As the Lincolns’ views of child-rearing suggest, their outward acceptance of conventional marital roles was deceptive. In the decades after Lincoln’s death, some commentators questioned his marriage, taking special aim at Mary Lincoln. William Herndon led the way by calling the marriage a “policy match” that became intolerable for Abe because of Mary’s “avaricious,” “mean,” “insulting,” and “imperious” nature.139 These were overstatements made by Herndon in hindsight, fueled by slurs she had made about him and by his mission of debunking falsely rosy Lincoln biographies. We cannot, however, ignore Herndon’s comments altogether. Mary did sometimes behave oddly or violently.
But the extremes of complete vilification and falsely rosy descriptions of Mary miss the basic fact that she chafed under the gender restrictions of her era, as did many other women. Cultivated and strong-minded, she was faced with what was then the extremely patriarchal institution of marriage. Even before marrying, she was skeptical of the institution. She spoke half jokingly of “the crime of matrimony” and asked, “Why is it that married folks always become so serious?”140 The fact is, for most women of that era marriage was what Emily Dickinson called a “soft Eclipse”—that is, an arrangement that, with all its promised comforts, threatened to snuff out a woman’s independence and her legal rights. As a newspaper article of the time explained, “Men have a thousand objects in life—the professions, glory, ambition, the arts, authorship, advancement, and money-getting, in all their ramifications, each sufficient to absorb their minds,” whereas a woman has the “sole hope” of marriage, and “the future presents nothing but careless desolation.” If she steps outside her assigned role, “she is proclaimed a scold, a shrew,” and “calumny dogs her footsteps, hissing at her with a thousand tongues, and spitting out lies and poison from every one.”141
Mary was too idiosyncratic and determined to fit easily into a normal middle-class marriage. At the same time, however, she could not identify with women reformers. And so she sought outlets for her trapped energies, which were vented not only in the Rebecca satire but also in her giddy socializing and her free-flowing letters to friends and, later, in her angry outbursts, her migraines, her excessive shopping sprees, and, in the White House years, her behind-the-scenes financial dealings with men.

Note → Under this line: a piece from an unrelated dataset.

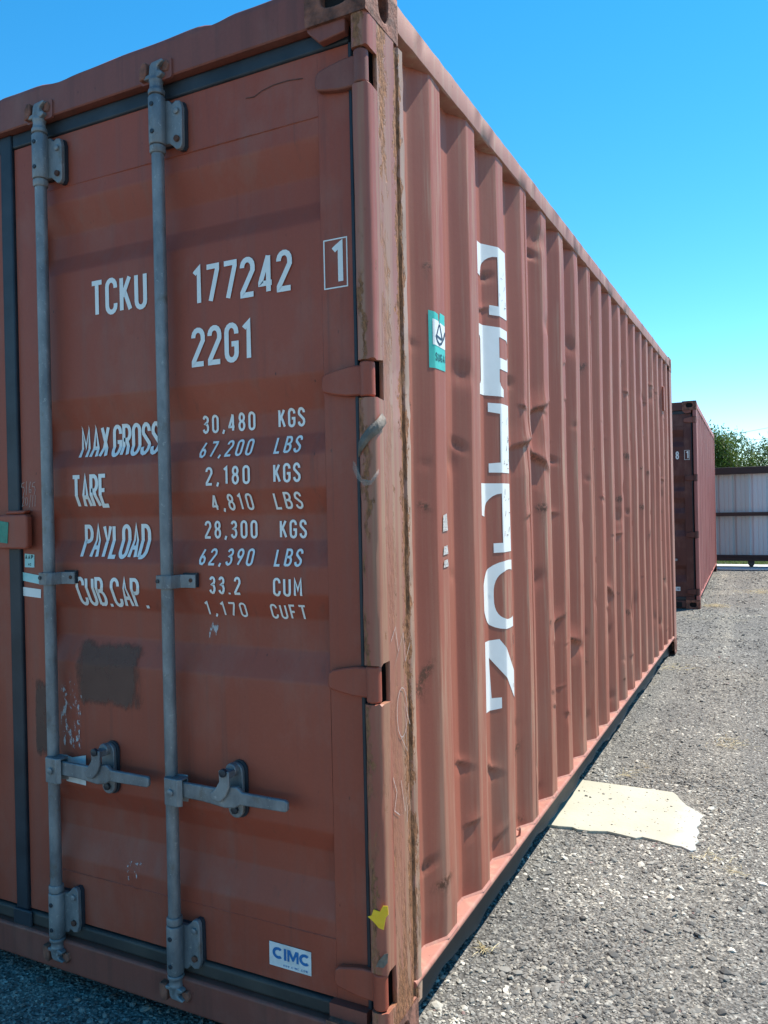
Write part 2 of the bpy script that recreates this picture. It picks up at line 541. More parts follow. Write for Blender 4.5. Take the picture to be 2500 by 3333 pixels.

Her unpredictability created some difficulties for Lincoln and aroused the hostility of men in his circle, but it was undergirded by her genuine love of him and her fierce loyalty to what he stood for. Ultimately, she was a positive force in his life.
Just as Lincoln got home training in handling conflict, he constantly mediated over conflicts as a lawyer. Virtually every cultural theme that affected him personally—issues of gender, class, marital discord, violence, and so on—became grist for his professional mill in the over five thousand law cases he was involved with.
The law also forced him to think deeply about slavery and the meaning of America. Was there a higher law than human law? It was a question Lincoln debated inwardly, one that led eventually to his startlingly simple answer, which changed American history.